Text wrapping only works when the table is set to Around in Table Properties. If the table still pushes text to the next line, check that the table width is less than the column width. A table that is 6 inches wide in a 6.5-inch column leaves only 0.5 inches for text, which may force the text below the table. Reduce the table width or increase the column width.

Table Position Changes After Saving and Reopening

This can occur when the document is opened in an older version of Word or in Word Online. Word Online does not support floating tables with custom positioning. The table reverts to inline. To avoid this, use Word desktop for documents that rely on floating table layouts.

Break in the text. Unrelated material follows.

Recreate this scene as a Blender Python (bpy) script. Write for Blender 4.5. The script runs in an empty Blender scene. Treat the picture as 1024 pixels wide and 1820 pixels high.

Floating Table vs Inline Table: Key Differences

Item Floating Table (Position property) Inline Table (default)
Text wrapping Text wraps around the table borders Text stays above and below the table
Position control Exact horizontal and vertical position relative to page, margin, column, or paragraph Always starts at the left margin and follows paragraph flow
Movement on edit Can be locked or set to move with the anchor paragraph Always moves when content above it changes
Compatibility Word desktop only; Word Online and older versions may lose positioning Works in all versions of Word and Word Online
Best use case Sidebars, callout tables, small data grids next to text Full-width tables, data sheets, tables that must stay in document flow

You can now create floating tables that sit precisely where you want them. Start by setting text wrapping to Around in Table Properties, then use the Positioning dialog to set horizontal and vertical alignment. If the table overlaps text or jumps pages, adjust the distance values or uncheck Move object with text. For complex layouts, consider using a text box with a table inside it as an alternative — text boxes offer more advanced wrapping options and anchor control.